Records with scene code
···

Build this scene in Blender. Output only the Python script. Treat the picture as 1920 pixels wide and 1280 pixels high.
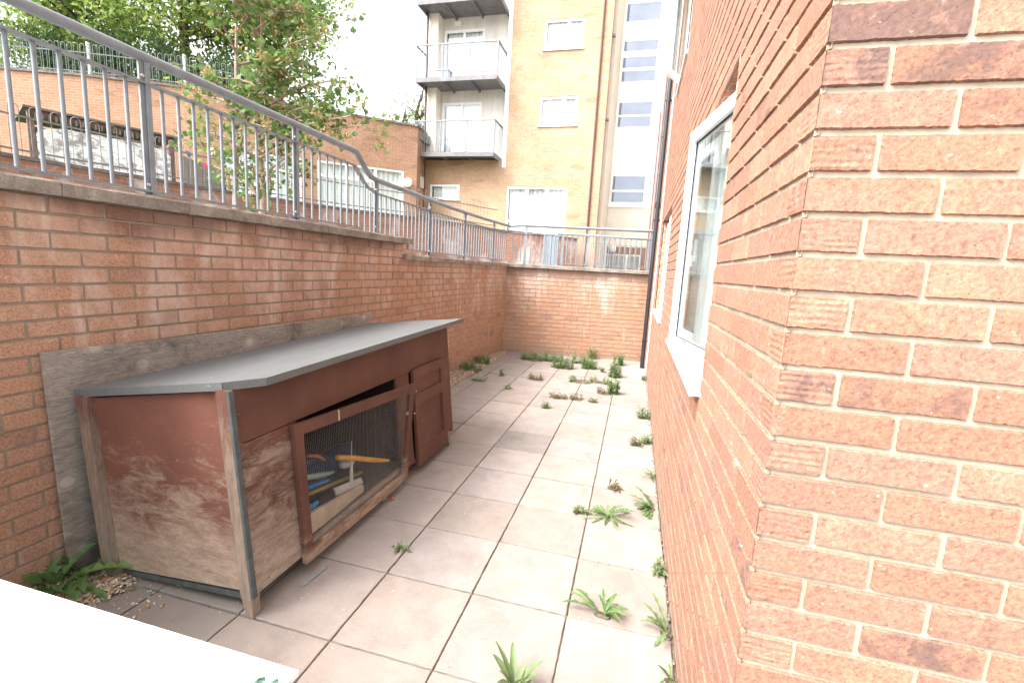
import bpy, math, random
import numpy as np
from mathutils import Vector, Matrix, noise
R = math.radians
rnd = random.Random(7)
nr = np.random.RandomState(11)
scene = bpy.context.scene
for o in list(bpy.data.objects):
    bpy.data.objects.remove(o)
C = scene.collection

# ------------------------------------------------------------------ camera
cam_d = bpy.data.cameras.new('camera')
cam = bpy.data.objects.new('camera', cam_d); C.objects.link(cam)
cam_d.sensor_width = 36.0
cam_d.lens = 878.946 / 1920 * 36
cam_d.clip_start = 0.05
cam_d.clip_end = 3000
cam.matrix_world = Matrix(((0.96506405, -0.09272305, 0.24505882, 0.16515),
                           (0.25598837, 0.13423753, -0.95731408, -1.91787),
                           (0.05586899, 0.9866016, 0.15328384, 1.525236), (0, 0, 0, 1))) 
scene.camera = cam

# ------------------------------------------------------------------ world, sun, exposure
SUN_EL, SUN_AZ = 50, 225      # azimuth measured clockwise from +Y
w = bpy.data.worlds.new("World"); scene.world = w; w.use_nodes = True
nt = w.node_tree; nt.nodes.clear()
sky = nt.nodes.new('ShaderNodeTexSky'); sky.sky_type = 'NISHITA'; sky.sun_disc = False
sky.sun_elevation = R(SUN_EL); sky.sun_rotation = R(SUN_AZ)
sky.air_density = 1.0; sky.dust_density = 6.0; sky.ozone_density = 1.0
hsv = nt.nodes.new('ShaderNodeHueSaturation'); hsv.inputs['Saturation'].default_value = 0.18
hsv.inputs['Value'].default_value = 1.0
bg = nt.nodes.new('ShaderNodeBackground'); bg.inputs['Strength'].default_value = 0.15
wo = nt.nodes.new('ShaderNodeOutputWorld')
nt.links.new(sky.outputs[0], hsv.inputs['Color']); nt.links.new(hsv.outputs[0], bg.inputs['Color'])
nt.links.new(bg.outputs[0], wo.inputs['Surface'])
sd = bpy.data.lights.new('sun', 'SUN'); sd.energy = 0.6; sd.angle = R(25); sd.color = (1, 0.96, 0.9)
so = bpy.data.objects.new('sun', sd); C.objects.link(so)
sdir = Vector((math.sin(R(SUN_AZ)) * math.cos(R(SUN_EL)), math.cos(R(SUN_AZ)) * math.cos(R(SUN_EL)), math.sin(R(SUN_EL))))
so.rotation_euler = sdir.to_track_quat('Z', 'Y').to_euler()
so.location = (0, 0, 12)
vs = scene.view_settings
vs.view_transform = 'Standard'; vs.look = 'None'; vs.gamma = 1; vs.exposure = 2.28; vs.use_curve_mapping = False

# ------------------------------------------------------------------ material helpers
def new_mat(name):
    m = bpy.data.materials.new(name); m.use_nodes = True
    return m, m.node_tree.nodes, m.node_tree.links, m.node_tree.nodes['Principled BSDF']

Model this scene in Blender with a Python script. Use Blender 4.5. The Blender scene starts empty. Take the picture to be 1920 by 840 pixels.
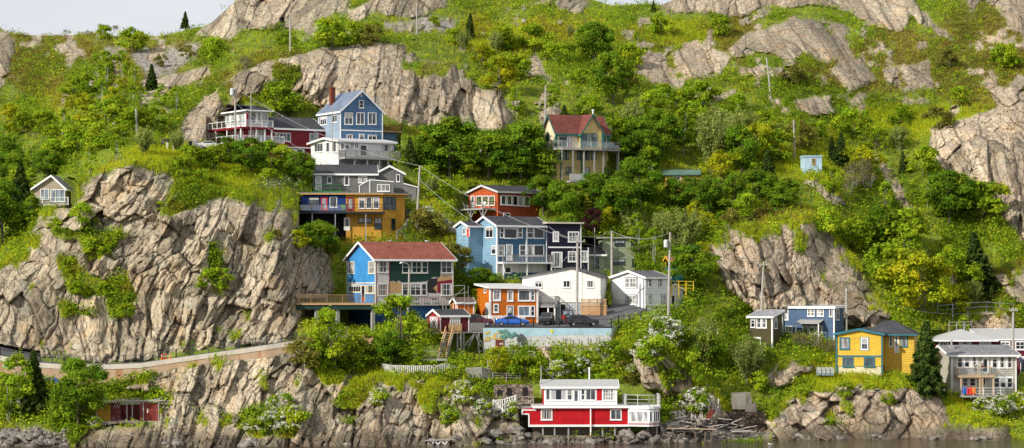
import bpy, math, random
import numpy as np
from mathutils import Vector, Matrix
random.seed(7); rng = np.random.default_rng(11)
SC = bpy.context.scene; COL = SC.collection
# ---- survey frame: a camera at height ZC looks level along +Y; bearings (px,py) and a distance Y give a point in the place
F, HZ, ZC = 4600.0, 540.0, 19.5
def P(px, py, Y): return Vector(((px-960)*Y/F, Y, ZC+(HZ-py)*Y/F))
def proj(v): return (960+v[0]/v[1]*F, HZ-(v[2]-ZC)/v[1]*F)
# ---------------------------------------------------------------- objects
def tag(o, label=None, cat=None, group=None, kind=None):
    if label: o['label'] = label
    if cat: o['category'] = cat
    if group: o['group'] = group
    if kind: o['kind'] = kind
    return o
def link(name, me, m, parent=None):
    o = bpy.data.objects.new(name, me); COL.objects.link(o)
    if m is not None: me.materials.append(m)
    if parent is not None: o.parent = parent
    return o
def empty(name, loc, rz=0.0):
    o = bpy.data.objects.new(name, None); COL.objects.link(o)
    o.location = loc; o.rotation_euler = (0, 0, rz); o.empty_display_size = .3
    return o
def copy_tree(o, parent=None):
    c = o.copy(); COL.objects.link(c)
    if parent is not None: c.parent = parent
    for ch in o.children: copy_tree(ch, c)
    return c
class MB:
    def __init__(s): s.v = []; s.f = []
    def poly(s, pts):
        n = len(s.v); s.v += [tuple(p) for p in pts]; s.f.append(tuple(range(n, n+len(pts)))); return s
    def hexa(s, p):            # 8 points: bottom 4 ccw, top 4 ccw
        n = len(s.v); s.v += [tuple(q) for q in p]
        for a in ((3,2,1,0),(4,5,6,7),(0,1,5,4),(1,2,6,5),(2,3,7,6),(3,0,4,7)): s.f.append(tuple(n+i for i in a))
        return s
    def box(s, x0, x1, y0, y1, z0, z1):
        if x0 > x1: x0, x1 = x1, x0
        if y0 > y1: y0, y1 = y1, y0
        if z0 > z1: z0, z1 = z1, z0
        return s.hexa([(x0,y0,z0),(x1,y0,z0),(x1,y1,z0),(x0,y1,z0),(x0,y0,z1),(x1,y0,z1),(x1,y1,z1),(x0,y1,z1)])
    def beam(s, a, b, w, h=None, up=(0,0,1)):
        a = Vector(a); b = Vector(b); d = (b-a)
        if d.length < 1e-6: return s
        d.normalize(); u = Vector(up)
        if abs(d.dot(u)) > .98: u = Vector((0,1,0))
        x = d.cross(u).normalized(); y = x.cross(d).normalized(); h = h or w
        q = [x*(-w/2)+y*(-h/2), x*(w/2)+y*(-h/2), x*(w/2)+y*(h/2), x*(-w/2)+y*(h/2)]
        return s.hexa([a+k for k in q]+[b+k for k in q])
    def tube(s, pts, r, n=6, cap=True):
        pts = [Vector(p) for p in pts]; rr = r if isinstance(r, (list, tuple)) else [r]*len(pts)
        base = len(s.v); k = len(pts)
        for i, p in enumerate(pts):
            d = (pts[min(i+1,k-1)]-pts[max(i-1,0)]).normalized()
            u = Vector((0,0,1)) if abs(d.z) < .9 else Vector((1,0,0))
            x = d.cross(u).normalized(); y = x.cross(d)
            for j in range(n):
                a = 2*math.pi*j/n; s.v.append(tuple(p+(x*math.cos(a)+y*math.sin(a))*rr[i]))
        for i in range(k-1):
            for j in range(n):
                s.f.append((base+i*n+j, base+i*n+(j+1)%n, base+(i+1)*n+(j+1)%n, base+(i+1)*n+j))
        if cap:
            s.f.append(tuple(base+j for j in reversed(range(n)))); s.f.append(tuple(base+(k-1)*n+j for j in range(n)))
        return s
    def prism(s, pts, d):      # polygon pts extruded by vector d
        n = len(s.v); k = len(pts); d = Vector(d)
        s.v += [tuple(p) for p in pts]+[tuple(Vector(p)+d) for p in pts]
        s.f.append(tuple(n+i for i in range(k))); s.f.append(tuple(n+k+i for i in reversed(range(k))))
        for i in range(k): s.f.append((n+i, n+k+i, n+k+(i+1)%k, n+(i+1)%k))
        return s
    def blob(s, c, r, n=8, m=5, jit=.15, sz=1.0):
        base = len(s.v); c = Vector(c)
        for i in range(m+1):
            t = math.pi*i/m
            for j in range(n):
                a = 2*math.pi*j/n; q = r*(1+random.uniform(-jit, jit))
                s.v.append((c.x+q*math.sin(t)*math.cos(a), c.y+q*math.sin(t)*math.sin(a), c.z+q*math.cos(t)*sz))
        for i in range(m):
            for j in range(n): s.f.append((base+i*n+j, base+(i+1)*n+j, base+(i+1)*n+(j+1)%n, base+i*n+(j+1)%n))
        return s
    def mesh(s, name):
        me = bpy.data.meshes.new(name); me.from_pydata(s.v, [], s.f); me.update(); return me
    def build(s, name, m, parent=None, smooth=False, recalc=True):
        me = s.mesh(name)
        if recalc and len(s.f) < 20000:
            import bmesh
            bm = bmesh.new(); bm.from_mesh(me); bmesh.ops.recalc_face_normals(bm, faces=bm.faces); bm.to_mesh(me); bm.free()
        if smooth:
            for p in me.polygons: p.use_smooth = True
        return link(name, me, m, parent)
# ---------------------------------------------------------------- materials
MATS = {}
class NT:
    def __init__(s, name):
        s.m = bpy.data.materials.new(name); s.m.use_nodes = True; s.t = s.m.node_tree
        s.b = s.t.nodes['Principled BSDF']
    def n(s, typ, **kw):
        o = s.t.nodes.new(typ)
        for k, v in kw.items():
            if k in o.inputs.keys() or isinstance(k, int): s.set(o.inputs[k], v)
            else: setattr(o, k, v)
        return o
    def set(s, inp, v):
        if hasattr(v, 'is_output') or isinstance(v, bpy.types.NodeSocket): s.t.links.new(v, inp)
        else: inp.default_value = v
    def noise(s, vec, scale, detail=3, rough=.55, dist=0.0):
        o = s.t.nodes.new('ShaderNodeTexNoise'); s.set(o.inputs['Vector'], vec); o.inputs['Scale'].default_value = scale
        o.inputs['Detail'].default_value = detail; o.inputs['Roughness'].default_value = rough; o.inputs['Distortion'].default_value = dist
        return o.outputs['Fac']
    def coord(s, which='Object'):
        return s.t.nodes.new('ShaderNodeTexCoord').outputs[which]
    def mapping(s, vec, scale=(1,1,1), rot=(0,0,0), loc=(0,0,0)):
        o = s.t.nodes.new('ShaderNodeMapping'); s.set(o.inputs['Vector'], vec)
        o.inputs['Scale'].default_value = scale; o.inputs['Rotation'].default_value = rot; o.inputs['Location'].default_value = loc
        return o.outputs[0]
    def math(s, op, a, b=0.0, c=None, clamp=False):
        o = s.t.nodes.new('ShaderNodeMath'); o.operation = op; o.use_clamp = clamp; s.set(o.inputs[0], a); s.set(o.inputs[1], b)
        if c is not None: s.set(o.inputs[2], c)
        return o.outputs[0]
    def ramp(s, fac, stops):
        o = s.t.nodes.new('ShaderNodeValToRGB'); s.set(o.inputs[0], fac); e = o.color_ramp.elements
        e[0].position, e[1].position = stops[0][0], stops[1][0]
        e[0].color, e[1].color = c4(stops[0][1]), c4(stops[1][1])
        for p, c in stops[2:]:
            x = e.new(p); x.color = c4(c)
        return o.outputs[0]
    def mix(s, fac, a, b, mode='MIX'):
        o = s.t.nodes.new('ShaderNodeMix'); o.data_type = 'RGBA'; o.blend_type = mode
        s.set(o.inputs[0], fac); s.set(o.inputs[6], c4(a)); s.set(o.inputs[7], c4(b)); return o.outputs[2]
    def bump(s, h, strength=.4, dist=.05, nrm=None):
        o = s.t.nodes.new('ShaderNodeBump'); o.inputs['Strength'].default_value = strength; o.inputs['Distance'].default_value = dist
        s.set(o.inputs['Height'], h)
        if nrm is not None: s.set(o.inputs['Normal'], nrm)
        return o.outputs[0]
    def z(s, vec):
        o = s.t.nodes.new('ShaderNodeSeparateXYZ'); s.set(o.inputs[0], vec); return o.outputs
    def out(s, color, rough=.7, normal=None, spec=.3, metal=0.0):
        s.set(s.b.inputs['Base Color'], c4(color)); s.set(s.b.inputs['Roughness'], rough); s.b.inputs['Specular IOR Level'].default_value = spec
        s.b.inputs['Metallic'].default_value = metal
        if normal is not None: s.set(s.b.inputs['Normal'], normal)
        return s.m
def c4(c):
    if isinstance(c, (tuple, list)): return tuple(c)+(1.0,) if len(c) == 3 else tuple(c)
    return c
def sc(c, k): return tuple(min(1, x*k) for x in c[:3])
def paint(col, siding=0.0, vertical=False, weather=.24, rough=.55, name='paint'):
    key = (name, col, siding, vertical, weather)
    if key in MATS: return MATS[key]
    t = NT(name); v = t.coord()
    n1 = t.noise(v, .7, 4); n2 = t.noise(t.mapping(v, (3,3,.35)), 1.6, 4)
    f = t.math('ADD', t.math('MULTIPLY', n1, .55), t.math('MULTIPLY', n2, .45))
    c = t.ramp(f, [(.3, sc(col, 1-weather*1.5)), (.68, sc(col, 1+weather*.6))])
    nrm = None
    if siding:
        xyz = t.z(v); 
        a = t.math('ADD', xyz[0], xyz[1]) if vertical else xyz[2]
        fr = t.math('FRACT', t.math('DIVIDE', a, siding))
        line = t.math('LESS_THAN', fr, .16)
        fl = t.math('FLOOR', t.math('DIVIDE', a, siding))
        wn = t.t.nodes.new('ShaderNodeTexWhiteNoise'); wn.noise_dimensions = '1D'; t.set(wn.inputs['W'], fl)
        c = t.mix(t.math('MULTIPLY', wn.outputs[0], .30), c, sc(col, .62))
        c = t.mix(t.math('MULTIPLY', line, .62), c, sc(col, .3))
        nrm = t.bump(fr, .55, .03)
    d1 = t.noise(t.mapping(v, (2.4,2.4,.22)), 1.3, 6, .7); d2 = t.noise(v, .45, 5, .7)
    dirt = t.math('MULTIPLY', t.math('MULTIPLY', t.math('SUBTRACT', t.math('ADD', t.math('MULTIPLY', d1, .6), t.math('MULTIPLY', d2, .4)), .5, clamp=True), 4.0, clamp=True), weather*1.5)
    c = t.mix(dirt, c, tuple(x*.45+.05 for x in col))
    MATS[key] = t.out(c, rough, nrm, .25); return MATS[key]
def shingle(col, name='shingle', row=.28):
    key = (name, col)
    if key in MATS: return MATS[key]
    t = NT(name); v = t.coord()
    br = t.n('ShaderNodeTexVoronoi'); t.set(br.inputs['Vector'], t.mapping(v, (1.6, 1.6, 3.6))); br.inputs['Scale'].default_value = 1.6
    n = t.noise(v, .5, 4); n2 = t.noise(v, 9, 3)
    c = t.ramp(t.math('ADD', t.math('MULTIPLY', n, .6), t.math('MULTIPLY', n2, .4)), [(.3, sc(col, .68)), (.7, sc(col, 1.25))])
    c = t.mix(.42, c, t.ramp(t.z(br.outputs['Color'])[0], [(.0, (.25,.25,.25)), (1.0, (.72,.72,.72))]), 'OVERLAY')
    MATS[key] = t.out(c, .85, t.bump(t.math('FRACT', t.math('DIVIDE', t.z(v)[2], row*.5)), .3, .02), .2); return MATS[key]
def wood(col, name='weathered_wood'):
    key = (name, col)
    if key in MATS: return MATS[key]
    t = NT(name); v = t.coord()
    n = t.noise(t.mapping(v, (5,5,1.2)), 2.2, 5); n2 = t.noise(v, .6, 2)
    c = t.ramp(t.math('ADD', t.math('MULTIPLY', n, .7), t.math('MULTIPLY', n2, .3)), [(.3, sc(col, .62)), (.7, sc(col, 1.2))])
    MATS[key] = t.out(c, .8, t.bump(n, .3, .02), .2); return MATS[key]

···

TASK BRIEF: Without any pictures, reproduce the lines from the first one in the material through the line that has "scene.camera = cam", exactly as they appear.

REPLY TO THE EXERCISE:
Build this scene in Blender. Output only the Python script. Treat the picture as 1920 pixels wide and 1280 pixels high.
import bpy, math, random
import numpy as np
from mathutils import Vector, Matrix, noise
R = math.radians
rnd = random.Random(7)
nr = np.random.RandomState(11)
scene = bpy.context.scene
for o in list(bpy.data.objects):
    bpy.data.objects.remove(o)
C = scene.collection

# ------------------------------------------------------------------ camera
cam_d = bpy.data.cameras.new('camera')
cam = bpy.data.objects.new('camera', cam_d); C.objects.link(cam)
cam_d.sensor_width = 36.0
cam_d.lens = 878.946 / 1920 * 36
cam_d.clip_start = 0.05
cam_d.clip_end = 3000
cam.matrix_world = Matrix(((0.96506405, -0.09272305, 0.24505882, 0.16515),
                           (0.25598837, 0.13423753, -0.95731408, -1.91787),
                           (0.05586899, 0.9866016, 0.15328384, 1.525236), (0, 0, 0, 1))) 
scene.camera = cam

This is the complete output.